After posting my photo of the day today I went through my emails: deleting spam, reading and filing those needing no action and taking action for those that needed it. But as a scrolled down one of the emails – the A.N monthly digest – I saw this article about an MA blog.
I clicked on the link and that opened up a really interesting few hours of exploring a fellow wheelchair user’s work. Beth Davis-Hofbauer describes herself as a disabled person. (Nb. This is always a good thing because if people with impairments don’t see themselves as disabled then they are not going to recognise the social, organisations and attitudinal factors in their experience in the same way as people who recognise disability as a social construction.)
She’s just begun and MA in fine art but I can’t see which institution she is working at. Anyway her work appears interesting and engaging. She keeps a website here. The series of work that really caught my attention was entitled Creative Destruction and can be seen here. The set consists of seven pictures. The first is a simple painted statement with the words “I am alone” painted in blue with black accents on a white background. The second is an intimate landscape with the words “help me” painted on a golden setting wit the red background. Then the next five images are violent in their presentation though use of colour, line, word or implication.

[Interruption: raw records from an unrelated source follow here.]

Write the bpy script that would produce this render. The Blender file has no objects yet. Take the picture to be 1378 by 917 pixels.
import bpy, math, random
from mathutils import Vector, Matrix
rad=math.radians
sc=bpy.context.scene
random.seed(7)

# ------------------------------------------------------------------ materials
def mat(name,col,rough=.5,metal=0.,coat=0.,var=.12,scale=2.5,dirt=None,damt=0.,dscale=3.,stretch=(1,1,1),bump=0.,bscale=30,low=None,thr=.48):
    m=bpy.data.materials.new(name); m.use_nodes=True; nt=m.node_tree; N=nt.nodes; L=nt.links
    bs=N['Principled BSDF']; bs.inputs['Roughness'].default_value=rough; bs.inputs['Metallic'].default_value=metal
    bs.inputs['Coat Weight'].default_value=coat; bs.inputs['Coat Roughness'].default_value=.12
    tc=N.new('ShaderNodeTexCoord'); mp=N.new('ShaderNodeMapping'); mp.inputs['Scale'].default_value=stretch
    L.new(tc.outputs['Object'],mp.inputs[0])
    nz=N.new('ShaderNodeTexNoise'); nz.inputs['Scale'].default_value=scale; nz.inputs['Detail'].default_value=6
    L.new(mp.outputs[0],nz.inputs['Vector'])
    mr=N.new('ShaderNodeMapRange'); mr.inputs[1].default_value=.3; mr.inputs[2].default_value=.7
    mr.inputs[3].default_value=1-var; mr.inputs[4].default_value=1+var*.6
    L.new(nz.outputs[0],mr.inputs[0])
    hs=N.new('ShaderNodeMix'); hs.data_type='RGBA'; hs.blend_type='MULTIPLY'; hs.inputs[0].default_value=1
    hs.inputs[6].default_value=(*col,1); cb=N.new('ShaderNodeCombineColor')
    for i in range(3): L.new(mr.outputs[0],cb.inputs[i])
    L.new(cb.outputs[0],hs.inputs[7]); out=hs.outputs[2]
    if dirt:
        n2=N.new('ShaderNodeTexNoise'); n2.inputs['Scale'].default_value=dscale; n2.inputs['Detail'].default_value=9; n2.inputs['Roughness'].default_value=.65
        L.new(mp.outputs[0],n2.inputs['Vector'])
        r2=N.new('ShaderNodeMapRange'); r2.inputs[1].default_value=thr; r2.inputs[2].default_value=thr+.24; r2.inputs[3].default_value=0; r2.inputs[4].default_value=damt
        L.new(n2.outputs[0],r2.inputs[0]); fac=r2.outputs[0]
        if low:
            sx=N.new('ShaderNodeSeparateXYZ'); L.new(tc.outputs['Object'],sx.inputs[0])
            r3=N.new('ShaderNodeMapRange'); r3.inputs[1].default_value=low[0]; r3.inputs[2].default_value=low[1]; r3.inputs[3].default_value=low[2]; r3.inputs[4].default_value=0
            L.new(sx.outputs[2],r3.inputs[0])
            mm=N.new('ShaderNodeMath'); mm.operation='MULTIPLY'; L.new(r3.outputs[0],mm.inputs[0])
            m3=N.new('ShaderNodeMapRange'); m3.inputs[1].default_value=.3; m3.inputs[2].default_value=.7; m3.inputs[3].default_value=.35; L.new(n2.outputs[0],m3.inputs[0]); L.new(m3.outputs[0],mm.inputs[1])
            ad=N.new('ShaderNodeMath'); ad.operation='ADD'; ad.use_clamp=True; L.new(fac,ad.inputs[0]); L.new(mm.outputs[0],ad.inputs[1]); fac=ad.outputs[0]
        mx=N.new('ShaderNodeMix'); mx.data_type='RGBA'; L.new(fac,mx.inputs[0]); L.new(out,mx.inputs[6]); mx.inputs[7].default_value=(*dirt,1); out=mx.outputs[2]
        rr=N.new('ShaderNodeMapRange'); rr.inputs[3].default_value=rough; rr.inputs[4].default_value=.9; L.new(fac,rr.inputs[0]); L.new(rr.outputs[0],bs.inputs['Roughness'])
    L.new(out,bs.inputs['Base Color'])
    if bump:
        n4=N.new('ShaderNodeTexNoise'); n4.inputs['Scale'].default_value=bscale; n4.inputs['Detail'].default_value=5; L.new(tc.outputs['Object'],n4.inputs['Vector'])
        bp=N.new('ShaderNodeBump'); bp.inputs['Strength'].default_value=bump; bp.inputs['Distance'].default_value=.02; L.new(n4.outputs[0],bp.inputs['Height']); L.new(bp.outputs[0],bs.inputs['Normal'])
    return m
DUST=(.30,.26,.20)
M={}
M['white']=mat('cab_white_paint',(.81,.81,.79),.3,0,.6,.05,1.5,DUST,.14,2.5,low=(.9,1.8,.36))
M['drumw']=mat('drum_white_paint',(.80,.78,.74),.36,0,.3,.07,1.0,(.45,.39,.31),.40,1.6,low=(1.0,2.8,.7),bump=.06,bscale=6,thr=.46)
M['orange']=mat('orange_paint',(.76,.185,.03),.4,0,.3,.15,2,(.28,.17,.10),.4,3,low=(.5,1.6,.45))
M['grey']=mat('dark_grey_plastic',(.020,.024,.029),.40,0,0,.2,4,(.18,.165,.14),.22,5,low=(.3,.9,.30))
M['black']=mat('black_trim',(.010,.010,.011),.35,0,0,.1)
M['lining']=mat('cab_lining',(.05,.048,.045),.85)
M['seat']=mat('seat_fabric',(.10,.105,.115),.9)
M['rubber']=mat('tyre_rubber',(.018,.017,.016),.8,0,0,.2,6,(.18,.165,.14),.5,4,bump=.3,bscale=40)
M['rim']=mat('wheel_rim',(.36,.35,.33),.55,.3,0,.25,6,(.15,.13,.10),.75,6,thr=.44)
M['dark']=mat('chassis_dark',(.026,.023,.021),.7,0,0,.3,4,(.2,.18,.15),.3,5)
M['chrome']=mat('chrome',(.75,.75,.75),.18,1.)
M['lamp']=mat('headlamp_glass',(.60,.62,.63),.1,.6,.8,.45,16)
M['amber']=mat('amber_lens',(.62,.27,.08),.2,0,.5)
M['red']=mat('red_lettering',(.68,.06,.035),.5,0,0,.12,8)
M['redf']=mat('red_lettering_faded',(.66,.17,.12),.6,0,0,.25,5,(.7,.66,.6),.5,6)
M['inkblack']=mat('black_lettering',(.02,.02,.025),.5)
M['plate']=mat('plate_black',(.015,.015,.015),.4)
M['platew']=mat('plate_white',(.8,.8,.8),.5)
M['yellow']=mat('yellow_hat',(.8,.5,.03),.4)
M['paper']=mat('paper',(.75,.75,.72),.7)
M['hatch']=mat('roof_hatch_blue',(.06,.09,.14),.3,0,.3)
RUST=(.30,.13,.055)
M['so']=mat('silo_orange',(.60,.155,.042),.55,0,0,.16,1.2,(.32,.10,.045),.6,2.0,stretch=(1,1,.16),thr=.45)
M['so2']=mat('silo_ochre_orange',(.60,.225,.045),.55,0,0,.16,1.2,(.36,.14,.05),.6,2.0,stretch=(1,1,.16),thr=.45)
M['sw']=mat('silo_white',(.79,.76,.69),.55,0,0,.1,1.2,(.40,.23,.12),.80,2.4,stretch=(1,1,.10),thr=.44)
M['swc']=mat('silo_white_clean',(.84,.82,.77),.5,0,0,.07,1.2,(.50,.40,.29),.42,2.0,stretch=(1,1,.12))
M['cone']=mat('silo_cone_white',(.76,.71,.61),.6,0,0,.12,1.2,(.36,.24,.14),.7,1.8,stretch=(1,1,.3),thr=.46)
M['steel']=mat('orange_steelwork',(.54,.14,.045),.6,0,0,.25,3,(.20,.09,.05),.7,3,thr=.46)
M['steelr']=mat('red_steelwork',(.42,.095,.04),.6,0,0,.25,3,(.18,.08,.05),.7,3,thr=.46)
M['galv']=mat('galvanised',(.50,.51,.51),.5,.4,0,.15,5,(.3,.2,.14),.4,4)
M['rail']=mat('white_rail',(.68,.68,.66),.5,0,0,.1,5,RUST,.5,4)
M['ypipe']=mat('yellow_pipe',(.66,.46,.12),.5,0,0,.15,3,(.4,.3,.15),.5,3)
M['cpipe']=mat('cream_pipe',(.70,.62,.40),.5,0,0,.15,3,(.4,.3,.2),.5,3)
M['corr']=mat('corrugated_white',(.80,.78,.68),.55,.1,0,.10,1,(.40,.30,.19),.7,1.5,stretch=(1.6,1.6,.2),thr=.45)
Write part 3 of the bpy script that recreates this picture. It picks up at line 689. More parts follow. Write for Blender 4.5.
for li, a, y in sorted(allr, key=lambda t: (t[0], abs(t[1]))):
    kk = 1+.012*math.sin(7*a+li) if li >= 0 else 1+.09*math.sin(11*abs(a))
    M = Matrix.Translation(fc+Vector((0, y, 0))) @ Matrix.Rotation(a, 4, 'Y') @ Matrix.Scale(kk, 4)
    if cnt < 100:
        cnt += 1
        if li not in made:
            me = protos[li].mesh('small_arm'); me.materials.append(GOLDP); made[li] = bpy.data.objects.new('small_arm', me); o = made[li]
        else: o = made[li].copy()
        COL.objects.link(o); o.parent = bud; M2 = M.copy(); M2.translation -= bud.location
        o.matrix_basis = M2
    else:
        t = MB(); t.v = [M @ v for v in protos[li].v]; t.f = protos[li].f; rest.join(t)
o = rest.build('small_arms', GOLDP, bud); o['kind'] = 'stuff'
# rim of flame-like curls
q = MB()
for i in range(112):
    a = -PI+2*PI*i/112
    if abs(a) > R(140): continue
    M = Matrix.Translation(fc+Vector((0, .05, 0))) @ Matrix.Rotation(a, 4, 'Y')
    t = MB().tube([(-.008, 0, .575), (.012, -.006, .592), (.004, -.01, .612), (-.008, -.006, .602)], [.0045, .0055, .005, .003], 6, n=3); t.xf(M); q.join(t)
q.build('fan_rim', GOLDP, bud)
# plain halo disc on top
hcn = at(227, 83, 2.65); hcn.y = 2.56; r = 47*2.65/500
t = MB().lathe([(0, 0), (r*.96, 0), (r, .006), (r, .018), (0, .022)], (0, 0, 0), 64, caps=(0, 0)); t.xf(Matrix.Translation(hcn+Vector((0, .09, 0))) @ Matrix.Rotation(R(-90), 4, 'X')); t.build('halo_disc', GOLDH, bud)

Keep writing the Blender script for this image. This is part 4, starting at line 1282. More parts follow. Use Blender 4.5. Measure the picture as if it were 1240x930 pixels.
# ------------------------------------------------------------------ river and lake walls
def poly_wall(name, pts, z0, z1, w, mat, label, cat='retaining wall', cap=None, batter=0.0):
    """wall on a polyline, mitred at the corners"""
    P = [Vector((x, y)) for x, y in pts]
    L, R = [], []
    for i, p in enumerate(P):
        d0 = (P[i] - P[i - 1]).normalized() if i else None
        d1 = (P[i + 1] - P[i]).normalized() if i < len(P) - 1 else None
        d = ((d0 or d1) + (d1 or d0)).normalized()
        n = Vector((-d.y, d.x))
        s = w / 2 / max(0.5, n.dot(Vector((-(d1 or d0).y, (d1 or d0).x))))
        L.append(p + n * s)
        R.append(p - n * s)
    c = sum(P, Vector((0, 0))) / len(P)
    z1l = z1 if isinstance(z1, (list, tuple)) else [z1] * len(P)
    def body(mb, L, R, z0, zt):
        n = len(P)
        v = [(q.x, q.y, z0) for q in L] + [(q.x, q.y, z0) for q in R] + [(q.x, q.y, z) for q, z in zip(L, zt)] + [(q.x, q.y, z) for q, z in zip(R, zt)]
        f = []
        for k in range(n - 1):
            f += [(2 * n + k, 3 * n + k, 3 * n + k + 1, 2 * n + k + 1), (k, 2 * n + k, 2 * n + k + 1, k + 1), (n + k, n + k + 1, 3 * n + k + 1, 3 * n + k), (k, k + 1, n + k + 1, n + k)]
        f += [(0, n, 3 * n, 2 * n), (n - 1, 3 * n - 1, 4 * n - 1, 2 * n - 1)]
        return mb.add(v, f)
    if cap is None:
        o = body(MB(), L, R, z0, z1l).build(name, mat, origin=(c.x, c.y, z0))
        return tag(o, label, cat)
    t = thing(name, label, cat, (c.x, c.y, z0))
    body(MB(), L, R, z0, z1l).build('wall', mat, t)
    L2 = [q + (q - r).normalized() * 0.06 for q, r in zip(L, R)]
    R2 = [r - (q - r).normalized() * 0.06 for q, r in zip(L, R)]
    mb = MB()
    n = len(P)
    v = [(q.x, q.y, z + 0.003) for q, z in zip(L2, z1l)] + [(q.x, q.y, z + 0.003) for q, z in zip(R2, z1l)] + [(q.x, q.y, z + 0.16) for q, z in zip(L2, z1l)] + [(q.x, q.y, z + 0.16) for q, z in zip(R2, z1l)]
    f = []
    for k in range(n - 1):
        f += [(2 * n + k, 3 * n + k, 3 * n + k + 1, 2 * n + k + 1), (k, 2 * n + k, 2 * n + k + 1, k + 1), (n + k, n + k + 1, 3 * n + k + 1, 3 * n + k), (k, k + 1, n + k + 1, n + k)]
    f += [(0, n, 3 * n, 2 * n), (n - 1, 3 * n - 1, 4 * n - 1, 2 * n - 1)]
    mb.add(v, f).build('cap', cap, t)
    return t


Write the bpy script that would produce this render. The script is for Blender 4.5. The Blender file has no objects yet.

The series of images are entitled: isolation; cry for help; pain; escape; the death of art; washing away the sins; and the resurrection of ideas and resonated with my experience. I am isolated no necessarily socially but ideologically as the dominant mores and norms act against me but not recognising my needs. We all seek help sometimes , but this cry for help evoked a sort of pathetic sense of valuelessness in me and the red background sat there quietly threatening.
But the key image for me was Escape. This consisted of a photo looking into a bathtub with covered randomly with deep read blood and the edge of the bath peppered with the same red stains, but this time in the form of fingerprints. The evocation was clear in this image: death offers escape from the pain of being different, disabled, stigmatised and isolated.
The death of art image acts as a turning point in the series as it is full of anger and action and so we know by it that escape is not the answer and fighting back is. The penultimate image, washing away the sins, shows a bath again with blood read stains in the bath and on a cloth being washed away with water and the last image, the resurrection of ideas is a static piece violent in colour but suggestive of moving on positively.
And so this series resonated strongly with my own experience. My health often gets in the way of life. Social barriers that fail to recognise my needs often get in my way. Sometimes I despair of life knowing that increasing my Warfarin and stabbing my femoral or iliac arteries would result on the nothingness of sometimes long for. But each time I get to this point I think about life and realise that even with all of its shit life is better than nothing. Why? I am not sure but probably because life offers something where death offers nothing. Escape suggests escaping to something and so death does not offer escape.
So back to the point of this post. Without subscribing to the A.N website I may not have found this artist or seen her work. So is that down to serendipity or good planning?